3D scene scripts:
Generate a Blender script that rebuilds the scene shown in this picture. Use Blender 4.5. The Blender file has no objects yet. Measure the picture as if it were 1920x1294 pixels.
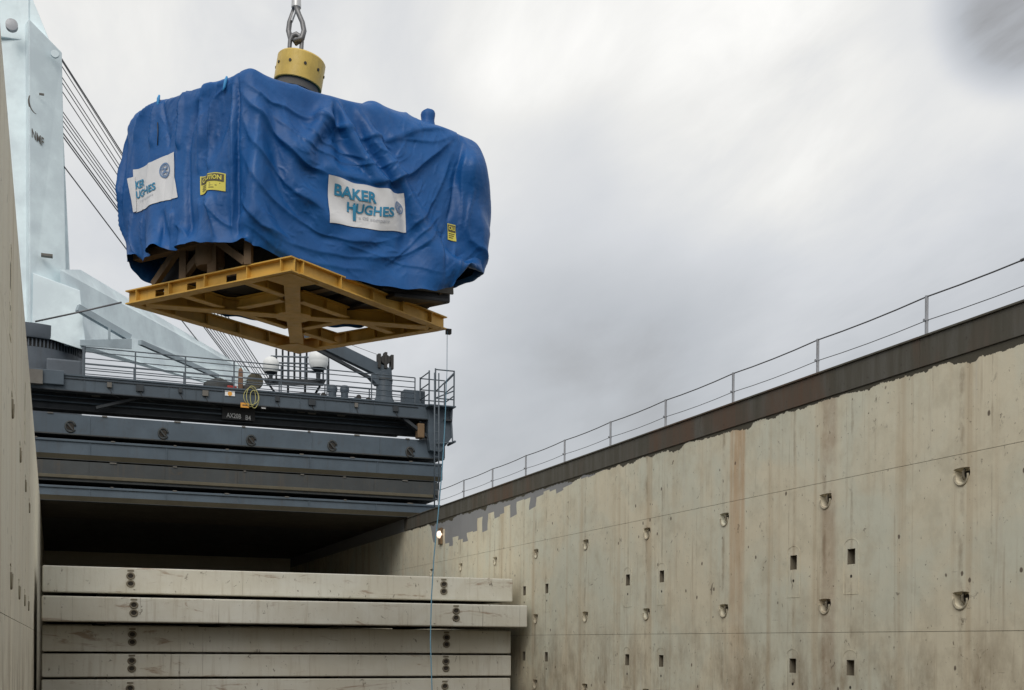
import bpy, bmesh, math, random
import numpy as np
from mathutils import Vector, Matrix, noise as mnoise

random.seed(7)
np.random.seed(7)
S = bpy.context.scene
COL = S.collection

# ------------------------------------------------------------------ camera
# eye of the photographer = world origin; +Y runs along the hold, +X athwart
FPX, PX, PY = 2180.0, 960.0, 1205.7          # focal length and principal point for a 1920 px wide frame
YAW, ROLL = math.radians(21.12), 0.008
cam_d = bpy.data.cameras.new('camera')
cam = bpy.data.objects.new('camera', cam_d); COL.objects.link(cam)
cam_d.sensor_width = 36.0; cam_d.sensor_fit = 'HORIZONTAL'
cam_d.lens = FPX / 1920.0 * 36.0
cam_d.shift_y = (PY - 647.0) / 1920.0
cam_d.clip_start = 0.05; cam_d.clip_end = 20000.0
_R = Vector((math.cos(YAW), -math.sin(YAW), 0)); _U = Vector((0, 0, 1)); _F = Vector((math.sin(YAW), math.cos(YAW), 0))
_cx = _R * math.cos(ROLL) + _U * math.sin(ROLL); _cy = -_R * math.sin(ROLL) + _U * math.cos(ROLL); _cz = -_F
cam.matrix_world = Matrix(((_cx.x, _cy.x, _cz.x, 0), (_cx.y, _cy.y, _cz.y, 0), (_cx.z, _cy.z, _cz.z, 0), (0, 0, 0, 1)))
S.camera = cam
S.view_settings.view_transform = 'Standard'; S.view_settings.look = 'None'
S.view_settings.exposure = 0.1; S.view_settings.gamma = 1.0
S.cycles.max_bounces = 5; S.cycles.diffuse_bounces = 3; S.cycles.glossy_bounces = 2; S.cycles.caustics_reflective = False; S.cycles.caustics_refractive = False

# ------------------------------------------------------------------ sun and overcast sky
SUN_EL, SUN_AZ = math.radians(42), math.radians(-152)   # azimuth from +Y towards +X: behind the photographer, a little to the left
sd = Vector((math.sin(SUN_AZ) * math.cos(SUN_EL), math.cos(SUN_AZ) * math.cos(SUN_EL), math.sin(SUN_EL)))
sun_d = bpy.data.lights.new('sun', 'SUN'); sun_d.energy = 1.5; sun_d.angle = math.radians(35); sun_d.color = (1.0, 0.96, 0.9)
sun = bpy.data.objects.new('sun', sun_d); COL.objects.link(sun)
sun.rotation_euler = sd.to_track_quat('Z', 'Y').to_euler()

world = bpy.data.worlds.new('World'); S.world = world; world.use_nodes = True
def build_sky():
    nt = world.node_tree; N = nt.nodes; L = nt.links; N.clear()
    out = N.new('ShaderNodeOutputWorld'); bg = N.new('ShaderNodeBackground'); bg.inputs['Strength'].default_value = 0.1
    L.new(bg.outputs[0], out.inputs[0])
    sky = N.new('ShaderNodeTexSky'); sky.sky_type = 'NISHITA'; sky.sun_disc = False
    sky.sun_elevation = SUN_EL; sky.sun_rotation = SUN_AZ; sky.air_density = 1.5; sky.dust_density = 3.0
    tc = N.new('ShaderNodeTexCoord')
    def M(op, a, b=None, c=None, clamp=False):
        n = N.new('ShaderNodeMath'); n.operation = op; n.use_clamp = clamp
        for i, v in enumerate((a, b, c)):
            if v is None: continue
            if isinstance(v, (int, float)): n.inputs[i].default_value = v
            else: L.new(v, n.inputs[i])
        return n.outputs[0]
    nrm = N.new('ShaderNodeVectorMath'); nrm.operation = 'NORMALIZE'; L.new(tc.outputs['Generated'], nrm.inputs[0])
    sp = N.new('ShaderNodeSeparateXYZ'); L.new(nrm.outputs[0], sp.inputs[0])
    z = M('MAXIMUM', sp.outputs[2], 0.0)
    den = M('ADD', z, 0.24)
    cb = N.new('ShaderNodeCombineXYZ')
    L.new(M('DIVIDE', sp.outputs[0], den), cb.inputs[0]); L.new(M('MULTIPLY', M('DIVIDE', sp.outputs[1], den), 0.42), cb.inputs[1])
    def noise(scale, detail, rough, dist, off):
        mp = N.new('ShaderNodeMapping'); mp.inputs['Location'].default_value = off; L.new(cb.outputs[0], mp.inputs[0])
        n = N.new('ShaderNodeTexNoise'); n.inputs['Scale'].default_value = scale; n.inputs['Detail'].default_value = detail
        n.inputs['Roughness'].default_value = rough; n.inputs['Distortion'].default_value = dist
        L.new(mp.outputs[0], n.inputs['Vector']); return n.outputs['Fac']
    big = noise(1.15, 5, 0.5, 0.5, (1.3, 4.1, 0))
    fin = noise(6.5, 6, 0.6, 0.4, (2.1, 9.2, 5))
    med = noise(2.6, 6, 0.55, 0.3, (7.7, 2.2, 3))
    # cloud decks: darker towards the horizon, brighter overhead, streaks along the wind
    el = N.new('ShaderNodeMapRange'); el.interpolation_type = 'SMOOTHSTEP'; L.new(z, el.inputs[0])
    el.inputs[1].default_value = 0.05; el.inputs[2].default_value = 0.5; el.inputs[3].default_value = 0.48; el.inputs[4].default_value = 0.74
    v = M('ADD', el.outputs[0], M('MULTIPLY', M('SUBTRACT', big, 0.5), 0.5))
    v = M('ADD', v, M('MULTIPLY', M('SUBTRACT', med, 0.5), 0.46))
    v = M('ADD', v, M('MULTIPLY', M('SUBTRACT', fin, 0.5), 0.22))
    # banks of cloud seen in the photograph: (u, v, angular radius, strength)
    for (u, w, rad, s) in [(1390, 175, 8, 0.15), (970, 10, 6, 0.13), (330, 60, 10, 0.10), (1935, -5, 4.6, -0.40), (1150, 480, 10, -0.08), (1060, 720, 9, -0.10), (330, 330, 7, -0.07)]:
        d = (_cx * (u - PX) + _cy * (PY - w) + _F * FPX).normalized()
        dp = N.new('ShaderNodeVectorMath'); dp.operation = 'DOT_PRODUCT'; dp.inputs[1].default_value = d; L.new(nrm.outputs[0], dp.inputs[0])
        mr = N.new('ShaderNodeMapRange'); mr.interpolation_type = 'SMOOTHERSTEP'; L.new(dp.outputs['Value'], mr.inputs[0])
        mr.inputs[1].default_value = math.cos(math.radians(rad)); mr.inputs[2].default_value = 1.0; mr.inputs[3].default_value = 0; mr.inputs[4].default_value = s
        v = M('ADD', v, M('MULTIPLY', mr.outputs[0], M('ADD', M('ADD', M('MULTIPLY', med, 1.2), M('MULTIPLY', fin, 1.8)), -0.5)))
    v = M('MAXIMUM', M('MINIMUM', v, 1.0), 0.12)
    cr = N.new('ShaderNodeValToRGB'); L.new(v, cr.inputs[0])
    e = cr.color_ramp.elements
    e[0].position = 0.0; e[0].color = (0.10, 0.10, 0.11, 1)
    e[1].position = 1.0; e[1].color = (0.98, 0.97, 0.94, 1)
    for p, c in ((0.27, (0.30, 0.30, 0.305, 1)), (0.42, (0.485, 0.505, 0.535, 1)), (0.62, (0.65, 0.665, 0.69, 1)), (0.82, (0.83, 0.825, 0.805, 1))):
        k = e.new(p); k.color = c
    sc = N.new('ShaderNodeVectorMath'); sc.operation = 'SCALE'; L.new(cr.outputs[0], sc.inputs[0]); sc.inputs['Scale'].default_value = 10.0
    mx = N.new('ShaderNodeMix'); mx.data_type = 'RGBA'; mx.inputs[0].default_value = 0.94
    L.new(sky.outputs[0], mx.inputs[6]); L.new(sc.outputs[0], mx.inputs[7])
    L.new(mx.outputs[2], bg.inputs[0])
build_sky()

# ------------------------------------------------------------------ placing helpers: a point at a known distance
def VW(X, D, z):
    "point X metres right of and D metres along the line of sight, at height z"
    return Vector((X * math.cos(YAW) + D * math.sin(YAW), -X * math.sin(YAW) + D * math.cos(YAW), z))
def ray(u, v):
    return _cx * (u - PX) + _cy * (PY - v) + _F * FPX
def atY(u, v, Y):
    r = ray(u, v); return r * (Y / r.y)
def atD(u, v, D):
    r = ray(u, v); return r * (D / FPX)
def proj(p):
    p = Vector(p); d = p.dot(_F); return PX + p.dot(_cx) / d * FPX, PY - p.dot(_cy) / d * FPX

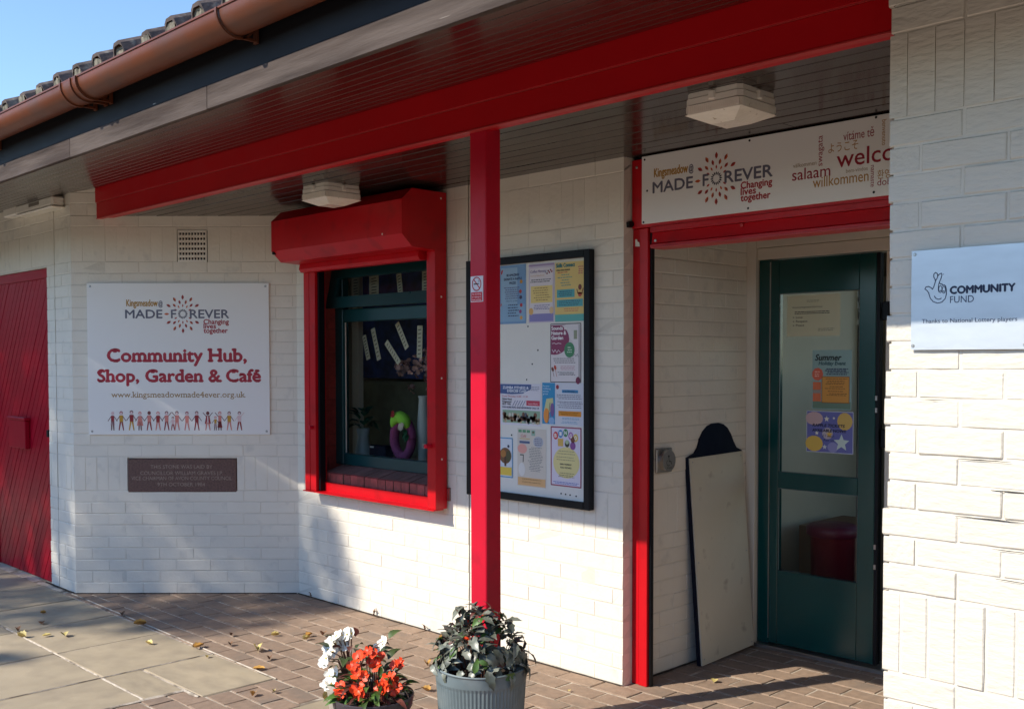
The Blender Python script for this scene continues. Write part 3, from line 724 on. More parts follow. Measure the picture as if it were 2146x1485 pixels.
def leaf_mesh(key, L, Wd, fold=.25, curl=.25, m=None, serr=0, n=5):
    if key in LV: return LV[key]
    V = []; Fs = []
    for i in range(n+1):
        t = i/n; w_ = Wd*.5*math.sin(math.pi*min(1, t**.8*.98+.02))**.8*(1-.25*t)*(1+serr*(1 if i % 2 else -1)); zc = -curl*L*t*t+.12*L*math.sin(t*3)
        V += [(L*t, -w_, zc+fold*w_), (L*t, 0, zc), (L*t, w_, zc+fold*w_)]
    for i in range(n):
        for k in (0, 1): Fs.append((3*i+k, 3*i+k+3, 3*i+k+4, 3*i+k+1))
    me = bpy.data.meshes.new('leaf'); me.from_pydata(V, [], Fs); me.materials.append(m); me.polygons.foreach_set('use_smooth', [True]*len(Fs)); me.update(); LV[key] = me; return me
def petal_flower(key, r, m, n=5, cup=.4, centre=None, ruffle=.15):
    if key in LV: return LV[key]
    rnd = random.Random(key); V = []; Fs = []; mi = []
    for k in range(n):
        a = 2*math.pi*k/n+rnd.uniform(-.2, .2); rr = r*rnd.uniform(.8, 1.15); wd = rr*rnd.uniform(.85, 1.05); b = len(V); cu = cup*rnd.uniform(.3, 1.5)
        for i, (t, w_) in enumerate(((.05, .15), (.45, .8), (.8, 1.0), (1.0, .55))):
            for j in (-1, 0, 1):
                x, y, z = rr*t, j*w_*wd*.5, rr*cu*t*t+abs(j)*rr*ruffle*rnd.uniform(-1, 1.2)
                V.append((x*math.cos(a)-y*math.sin(a), x*math.sin(a)+y*math.cos(a), z))
        for i in range(3):
            for j in (0, 1): Fs.append((b+3*i+j, b+3*i+j+3, b+3*i+j+4, b+3*i+j+1)); mi.append(0)
    if centre:
        b = len(V); V += [(r*.16*math.cos(t), r*.16*math.sin(t), r*.10) for t in [i*math.pi/3 for i in range(6)]]+[(0, 0, r*.22)]
        for i in range(6): Fs.append((b+i, b+(i+1) % 6, b+6)); mi.append(1)
    me = bpy.data.meshes.new('flower'); me.from_pydata(V, [], Fs); me.materials.append(m)
    if centre: me.materials.append(centre)
    me.polygons.foreach_set('material_index', mi); me.polygons.foreach_set('use_smooth', [True]*len(Fs)); me.update(); LV[key] = me; return me
def orient(p, d, roll_=0, s=1.0):
    d = Vector(d).normalized(); z = Vector((0, 0, 1)); y = z.cross(d)
    if y.length < .05: y = Vector((0, 1, 0))
    y.normalize(); z = d.cross(y); M3 = Matrix(((d.x, y.x, z.x), (d.y, y.y, z.y), (d.z, y.z, z.z))).to_4x4()
    return Matrix.Translation(p) @ M3 @ Matrix.Rotation(roll_, 4, 'X') @ Matrix.Scale(s, 4)
def orient_n(p, d, nrm, s=1.0):
    z = Vector(nrm).normalized(); d = Vector(d); x = (d-z*d.dot(z)).normalized(); y = z.cross(x)
    return Matrix.Translation(p) @ Matrix(((x.x, y.x, z.x), (x.y, y.y, z.y), (x.z, y.z, z.z))).to_4x4() @ Matrix.Scale(s, 4)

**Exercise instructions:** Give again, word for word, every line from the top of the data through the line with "COL = S.collection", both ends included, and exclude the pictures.

**Solved problem:**
Generate a Blender script that rebuilds the scene shown in this picture. Use Blender 4.5. The Blender file has no objects yet. Measure the picture as if it were 1920x1294 pixels.
import bpy, bmesh, math, random
import numpy as np
from mathutils import Vector, Matrix, noise as mnoise

random.seed(7)
np.random.seed(7)
S = bpy.context.scene
COL = S.collection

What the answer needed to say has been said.